Fellas—none of this is about sex. Really.
This is about validation; it’s about feeling like a man.
And yes—having a beautiful woman tell you that she’s all yours if you’re man enough can sure make you feel like a man. For a few minutes. But you can never get a lasting validation there. It’s a dry well when it comes to that need. Oh, yes—the famished craving must be met. But Eve and all her daughters cannot settle that issue for you.
This is where most guys get sideways in their relationships with women. Unaware of what compels them (far less aware than the creators of those ads), they make the fatal mistake of taking their need for validation to the Beauty. Either they feel intimidated by the girl—most men fear their wives—and they can’t step up and play the man because it feels like she holds the report card on their masculinity, or, they get obsessed with the girl—real, or imagined, or online—and keep going there for the momentary relief that seems to touch the ache but never heals it.

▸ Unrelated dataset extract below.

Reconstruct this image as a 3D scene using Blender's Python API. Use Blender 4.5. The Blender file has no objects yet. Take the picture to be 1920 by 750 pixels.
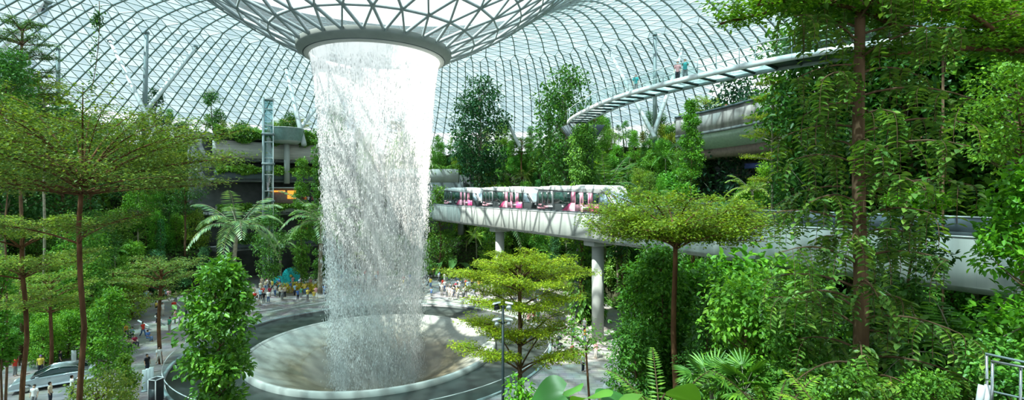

Let’s seize clarity where we can. A video game you play on your cellphone has absolutely no capacity to validate your masculine soul. If the Game of War advertisers pulled the buxom bombshell and simply showed a guy sitting in his cubicle playing a game on his phone, they’d never sell the product. But that is in fact what they’re selling.
Nor would the Viagra ads work if they simply showed a guy standing there, glass of water in one hand, pill in the other, while the narrator says in his husky-manly growl, “This is the age of knowing what you’re made of.” You can swallow a pill? So what. They have to substitute making fire like Bear Grylls or handling a team of horses like John Wayne. It’s all bait-and-switch. Because this (what they are selling) can’t do that (bring validation).
Neither can Eve. She is wonderful in so many ways, but only God can tell a man who he is. Only a Father can validate his son.
The more we keep this front and center, the better it is going to go when it comes to loving a woman.